The Securities and Exchange Commission has charged Boca Raton, Florida resident Scott Strochak, a former registered broker, for making material misrepresentations regarding an investment fund scheme that targeted retail investors and for acting as an unregistered broker.

The Securities and Exchange Commission has charged Boca Raton, Florida resident Scott Strochak, a former registered broker, for making material misrepresentations regarding an investment fund scheme that targeted retail investors and for acting as an unregistered broker.

The SEC alleges that Strochak participated in a fraudulent scheme that raised nearly $3.8 million from at least 17 retail investors until the SEC halted the scheme in February when it filed an emergency action against Castleberry Financial Services Group LLC, its president T. Jonathon Turner and its CEO Norman Strell.

According to the SEC’s complaint, Strochak, who had decades of experience in the financial services industry at firms such as Morgan Stanley, Merrill Lynch, And Neuberger Berman, solicited investors using false representations that Castleberry investments were bonded and insured by leading insurance companies, even after he received several complaints from investors who were not provided proof of such insurance.

The SEC claims that Strochak also allegedly misrepresented Castleberry’s profitability, despite knowing that the firm denied some investors’ requests to withdraw their principal due to insufficient funds.

The SEC alleges that Strochak was reckless in repeating Castleberry’s false claims that it had grown by $600 million in capital and had 300 investors in 2018, when he knew that, as the sole sales agent until December 2018, he had brought in only about $2 million from about seven investors that year.

In a parallel criminal action, the U.S. Attorney’s Office for the Southern District of Florida criminally charged Turner, Strell and Strochak in May 2019. Strochak pleaded guilty on August 16, 2019 and is awaiting sentencing.

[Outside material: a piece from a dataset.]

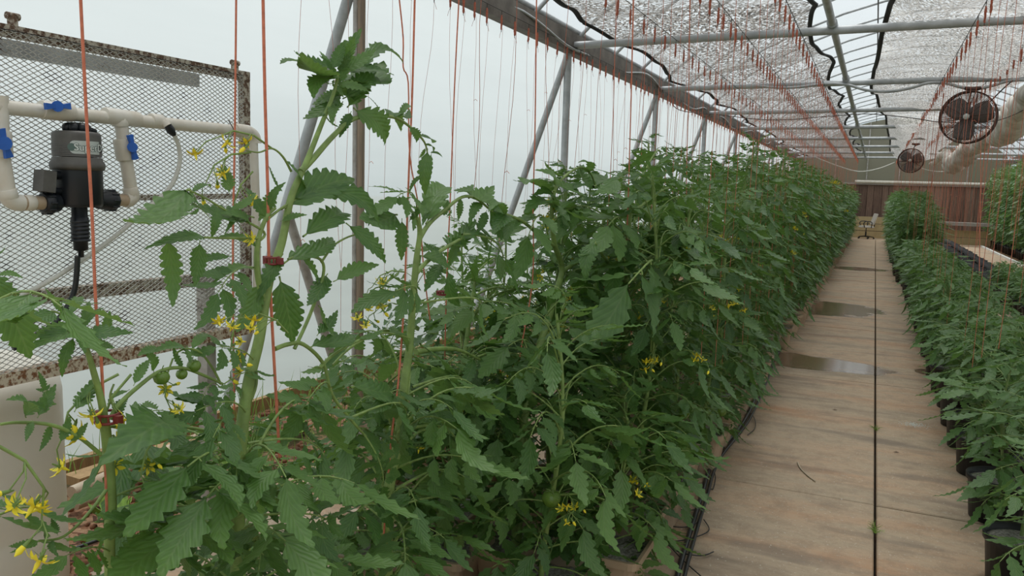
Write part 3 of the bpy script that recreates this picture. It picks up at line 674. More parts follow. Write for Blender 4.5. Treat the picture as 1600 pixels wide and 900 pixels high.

The SEC’s complaint, filed in the U.S. District Court for the Southern District of Florida alleges that Strochak violated the antifraud provisions of federal securities laws. He agreed to a judgment that permanently enjoins him from violating the charged provisions and orders him to pay disgorgement and prejudgment interest totaling $250,056, to be offset by any restitution order entered against him in the parallel criminal case. The settlement is subject to court approval.